Goal of the exercise: Copy each line in the data that includes the word "script".

Supplied information:
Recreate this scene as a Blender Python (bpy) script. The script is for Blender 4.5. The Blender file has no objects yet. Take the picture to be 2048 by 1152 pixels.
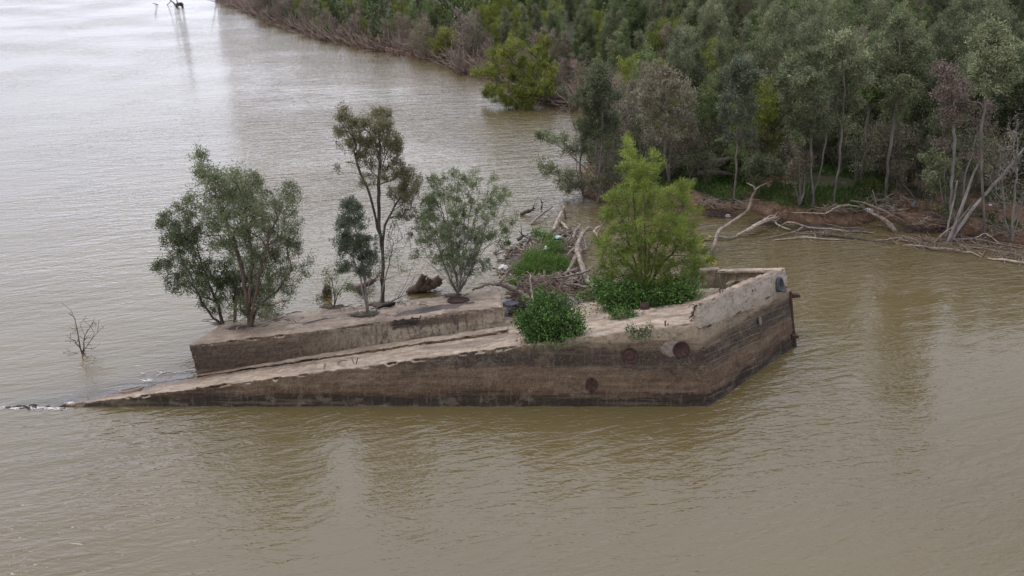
import bpy, bmesh, math, random
import numpy as np
from mathutils import Vector, noise as mnoise
random.seed(7); RNG = np.random.default_rng(7)
SC = bpy.context.scene; COL = SC.collection
R = math.radians

# ------------------------------------------------------------------ camera
F = 1500.0; H = 16.0; PITCH = R(25.5)
cam = bpy.data.cameras.new("camera"); cam.sensor_width = 36; cam.lens = 36*F/2048
cam.clip_end = 5000
co = bpy.data.objects.new("camera", cam); COL.objects.link(co)
co.location = (0, 0, H); co.rotation_euler = (math.pi/2-PITCH, 0, 0)
SC.camera = co

# ------------------------------------------------------------------ sky, sun, exposure
SUN_EL, SUN_AZ = R(58), R(-105)
w = bpy.data.worlds.new("World"); SC.world = w; w.use_nodes = True
nt = w.node_tree; nt.nodes.clear()
def N(t, typ, **k):
    n = t.nodes.new(typ)
    for a, b in k.items():
        if a in n.bl_rna.properties: setattr(n, a, b)
        else: n.inputs[a].default_value = b
    return n
sky = N(nt, 'ShaderNodeTexSky', sky_type='NISHITA', sun_disc=False, sun_elevation=SUN_EL, sun_rotation=SUN_AZ, dust_density=2.5, air_density=1.2)
tc = N(nt, 'ShaderNodeTexCoord'); mp = N(nt, 'ShaderNodeMapping'); mp.inputs['Scale'].default_value = (1, 1, 2.6)
cn = N(nt, 'ShaderNodeTexNoise', Scale=1.7, Detail=6.0, Roughness=.55)
cr = N(nt, 'ShaderNodeValToRGB'); e = cr.color_ramp.elements
e[0].position = .30; e[0].color = (.70, .735, .86, 1); e[1].position = .70; e[1].color = (1.04, 1.06, 1.20, 1)
mx = N(nt, 'ShaderNodeMix', data_type='RGBA'); mx.inputs['Factor'].default_value = .85
bg = N(nt, 'ShaderNodeBackground', Strength=.115); ow = N(nt, 'ShaderNodeOutputWorld')
L = nt.links.new
L(tc.outputs['Generated'], mp.inputs['Vector']); L(mp.outputs[0], cn.inputs['Vector']); L(cn.outputs['Fac'], cr.inputs[0])
# the overcast is thinnest, and so brightest, high over the river in front
dt = N(nt, 'ShaderNodeVectorMath', operation='DOT_PRODUCT'); dt.inputs[1].default_value = (-.20, .62, .76)
L(tc.outputs['Generated'], dt.inputs[0])
br = N(nt, 'ShaderNodeMapRange', interpolation_type='SMOOTHSTEP'); br.inputs['From Min'].default_value = .46; br.inputs['From Max'].default_value = 1.0
br.inputs['To Min'].default_value = 8.; br.inputs['To Max'].default_value = 27.
L(dt.outputs['Value'], br.inputs['Value'])
ml = N(nt, 'ShaderNodeVectorMath', operation='SCALE'); L(cr.outputs[0], ml.inputs[0]); L(br.outputs[0], ml.inputs['Scale'])
L(sky.outputs[0], mx.inputs[6]); L(ml.outputs[0], mx.inputs[7]); L(mx.outputs[2], bg.inputs['Color']); L(bg.outputs[0], ow.inputs[0])
sl = bpy.data.lights.new("sun", 'SUN'); sl.energy = .8; sl.angle = R(14); sl.color = (1, .95, .88)
so = bpy.data.objects.new("sun", sl); COL.objects.link(so)
sd = Vector((math.sin(SUN_AZ)*math.cos(SUN_EL), math.cos(SUN_AZ)*math.cos(SUN_EL), math.sin(SUN_EL)))
so.rotation_euler = (-sd).to_track_quat('-Z', 'Y').to_euler(); so.location = (0, 0, 60)
SC.view_settings.view_transform = 'Standard'; SC.view_settings.look = 'None'
SC.view_settings.exposure = 0.; SC.view_settings.gamma = 1
SC.cycles.max_bounces = 6; SC.cycles.diffuse_bounces = 3; SC.cycles.glossy_bounces = 3; SC.cycles.transmission_bounces = 3; SC.cycles.transparent_max_bounces = 6
SC.cycles.use_denoising = True

# ------------------------------------------------------------------ measuring helpers
_c, _s = math.cos(PITCH), math.sin(PITCH); O = np.array([0, 0, H], float)
def ray(x, y):
    a, b = (x-1024)/F, -(y-576)/F
    return np.array([a, _c+b*_s, -_s+b*_c])
def G(x, y, z=0.):                       # the photo's point (x, y) on the level z
    r = ray(x, y); return O+r*((z-H)/r[2])
def V(x, y, Y):                          # ... at distance Y
    r = ray(x, y); return O+r*(Y/r[1])
def PG(d, x, y):                         # ... on the plane z = a+bx+cy
    a, b, c = d; r = ray(x, y); return O+r*((a-H)/(r[2]-b*r[0]-c*r[1]))
DECK = (10.367, .1428, -.34); U = np.array([-.14, .25, 1.])
def deckz(x, y): return DECK[0]+DECK[1]*x+DECK[2]*y

# ------------------------------------------------------------------ object helpers
def tag(o, label=None, cat=None, group=None, kind=None):
    if label: o['label'] = label
    if cat: o['category'] = cat
    if group: o['group'] = group
    if kind: o['kind'] = kind
    return o
def empty(name, loc, label, cat, group=None):
    o = bpy.data.objects.new(name, None); COL.objects.link(o); o.location = tuple(map(float, loc))
    o.empty_display_size = .2
    return tag(o, label, cat, group)
def link(name, me, mat, parent=None, world=True):
    o = bpy.data.objects.new(name, me); COL.objects.link(o)
    if mat and not me.materials: me.materials.append(mat)
    if parent:
        o.parent = parent
        if world: o.location = -parent.location
    return o
def npmesh(name, v, f, attr=None, smooth=False):
    """v (n,3); f (m,3) or (m,4) array; attr: dict name->(n,) float on points"""
    v = np.asarray(v, np.float32); f = np.asarray(f, np.int32)
    me = bpy.data.meshes.new(name); k = f.shape[1]; m = len(f)
    me.vertices.add(len(v)); me.vertices.foreach_set('co', v.ravel())
    me.loops.add(m*k); me.loops.foreach_set('vertex_index', f.ravel())
    me.polygons.add(m); me.polygons.foreach_set('loop_start', np.arange(m, dtype=np.int32)*k)
    me.polygons.foreach_set('loop_total', np.full(m, k, np.int32))
    if smooth: me.polygons.foreach_set('use_smooth', np.ones(m, bool))
    for a, val in (attr or {}).items():
        at = me.attributes.new(a, 'FLOAT', 'POINT'); at.data.foreach_set('value', np.asarray(val, np.float32))
    me.update(calc_edges=True); me.validate()
    return me
def bm_mesh(name, bm, smooth=False):
    bmesh.ops.recalc_face_normals(bm, faces=bm.faces)
    me = bpy.data.meshes.new(name); bm.to_mesh(me); bm.free()
    if smooth:
        for p in me.polygons: p.use_smooth = True
    return me
def solid(top, bottom):
    """closed solid between two loops of equal length"""
    bm = bmesh.new(); t = [bm.verts.new(tuple(map(float, p))) for p in top]; b = [bm.verts.new(tuple(map(float, p))) for p in bottom]
    bm.faces.new(t); bm.faces.new(b[::-1]); n = len(t)
    for i in range(n): bm.faces.new((t[i], b[i], b[(i+1) % n], t[(i+1) % n]))
    return bm
def weather(bm_or_me, name, voxel, amp, freq=1.5, amp2=None, chip=.28):
    """voxel remesh a closed solid, then roughen it as worn concrete"""
    me = bm_mesh(name, bm_or_me) if not isinstance(bm_or_me, bpy.types.Mesh) else bm_or_me
    o = bpy.data.objects.new("tmp", me); COL.objects.link(o)
    m = o.modifiers.new("r", 'REMESH'); m.mode = 'VOXEL'; m.voxel_size = voxel; m.use_smooth_shade = True
    dg = bpy.context.evaluated_depsgraph_get(); ev = o.evaluated_get(dg); out = bpy.data.meshes.new_from_object(ev)
    bpy.data.objects.remove(o)
    n = len(out.vertices); c = np.empty(n*3, np.float32); out.vertices.foreach_get('co', c); c = c.reshape(-1, 3)
    nr = np.empty(n*3, np.float32); out.vertices.foreach_get('normal', nr); nr = nr.reshape(-1, 3)
    d = np.array([amp*mnoise.noise(Vector(p)*freq)+(amp2 or amp*.5)*mnoise.noise(Vector(p)*freq*5) for p in c.tolist()])
    dg_ = (nr[:, 2] > .30) & (nr[:, 2] < .90)
    ch_ = np.array([max(0., mnoise.noise(Vector(p)*1.9+Vector((9, 3, 1)))+.5*mnoise.noise(Vector(p)*5.3)-.02) if k_ else 0. for p, k_ in zip(c.tolist(), dg_)])
    d = d-ch_*chip
    c += nr*d[:, None]; out.vertices.foreach_set('co', c.ravel()); out.name = name; out.update()
    for p in out.polygons: p.use_smooth = True
    return out
def box_loop(c, ax, ay, hx, hy):
    c, ax, ay = map(np.array, (c, ax, ay)); return [c-ax*hx-ay*hy, c+ax*hx-ay*hy, c+ax*hx+ay*hy, c-ax*hx+ay*hy]
def tube(pts, radii, sides=8, sub=4, wob=0., seed=0):
    """smooth tapering tube through points -> verts, faces (quads)"""
    P = np.array(pts, float); rr = np.array(radii, float) if np.ndim(radii) else np.linspace(radii, radii, len(P))
    if len(rr) != len(P): rr = np.interp(np.linspace(0, 1, len(P)), np.linspace(0, 1, len(rr)), rr)
    if sub > 1 and len(P) > 1:
        Q = []; q = []
        PP = np.vstack([2*P[0]-P[1], P, 2*P[-1]-P[-2]])
        for i in range(len(P)-1):
            p0, p1, p2, p3 = PP[i:i+4]
            for k in range(sub):
                t = k/sub; Q.append(.5*((2*p1)+(-p0+p2)*t+(2*p0-5*p1+4*p2-p3)*t*t+(-p0+3*p1-3*p2+p3)*t**3)); q.append(rr[i]*(1-t)+rr[i+1]*t)
        Q.append(P[-1]); q.append(rr[-1]); P, rr = np.array(Q), np.array(q)
    g = np.random.default_rng(seed)
    if wob: P = P+g.normal(0, wob, P.shape)*np.minimum(1, rr[:, None]/rr.max()+.3)
    n = len(P); T = np.gradient(P, axis=0); T /= np.linalg.norm(T, axis=1)[:, None]+1e-9
    u = np.cross(T[0], [0.3, .2, 1]); u /= np.linalg.norm(u)+1e-9; vs = []
    ang = np.linspace(0, 2*np.pi, sides, endpoint=False)
    lump = 1+.12*np.sin(ang*2+g.uniform(0, 6))+.08*np.sin(ang*3+g.uniform(0, 6))
    for i in range(n):
        u = u-T[i]*np.dot(u, T[i]); u /= np.linalg.norm(u)+1e-9; v = np.cross(T[i], u)
        k = 1+g.uniform(-.08, .08)
        vs.append(P[i]+rr[i]*k*lump[:, None]*(np.cos(ang)[:, None]*u+np.sin(ang)[:, None]*v))
    vs = np.vstack(vs); fs = []
    for i in range(n-1):
        for j in range(sides):
            a = i*sides+j; b = i*sides+(j+1) % sides; fs.append((a, b, b+sides, a+sides))
    m = len(vs); vs = np.vstack([vs, P[0], P[-1]])
    for j in range(sides):
        fs.append((m, (j+1) % sides, j, m)); fs.append((m+1, (n-1)*sides+j, (n-1)*sides+(j+1) % sides, m+1))
    return vs, fs
def tubes_mesh(name, lst, smooth=True):
    """lst of (verts, faces); end caps are triangles"""
    me = bpy.data.meshes.new(name); vs = []; fs = []; o = 0
    for v, f in lst:
        vs.append(v); fs += [tuple(dict.fromkeys(i+o for i in q)) for q in f]; o += len(v)
    me.from_pydata(np.vstack(vs).tolist(), [], fs); me.update()
    if smooth:
        for p in me.polygons: p.use_smooth = True
    return me

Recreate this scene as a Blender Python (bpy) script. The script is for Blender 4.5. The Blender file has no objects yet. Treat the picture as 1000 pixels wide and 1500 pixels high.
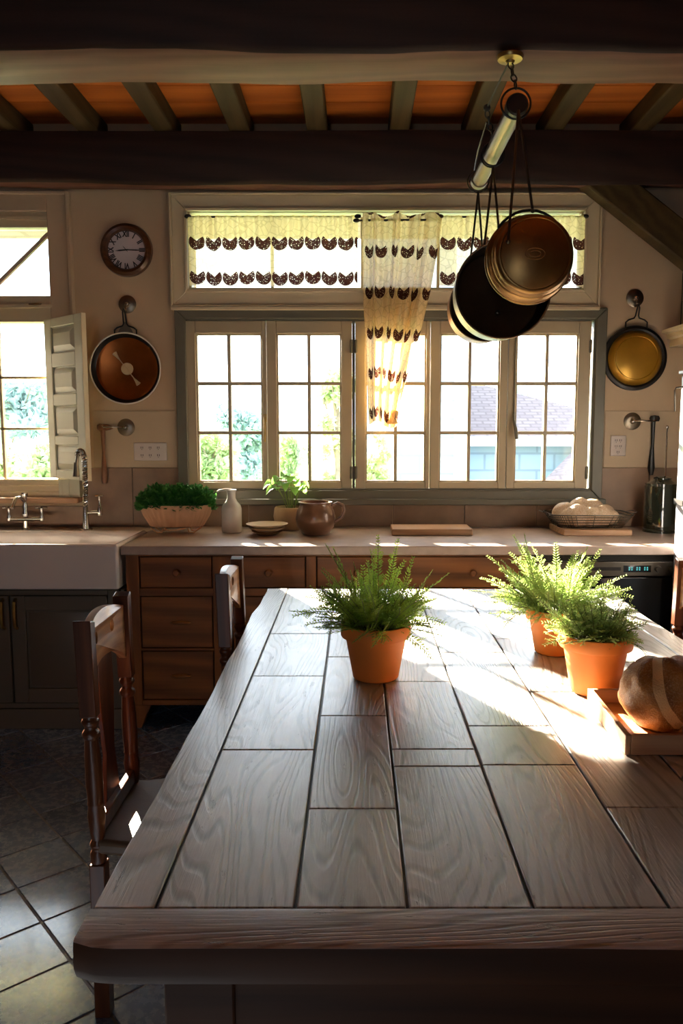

Solution:
Recreate this scene as a Blender Python (bpy) script. The script is for Blender 4.5. The Blender file has no objects yet. Take the picture to be 2048 by 1152 pixels.
Recreate this scene as a Blender Python (bpy) script. The script is for Blender 4.5. The Blender file has no objects yet. Treat the picture as 1000 pixels wide and 1500 pixels high.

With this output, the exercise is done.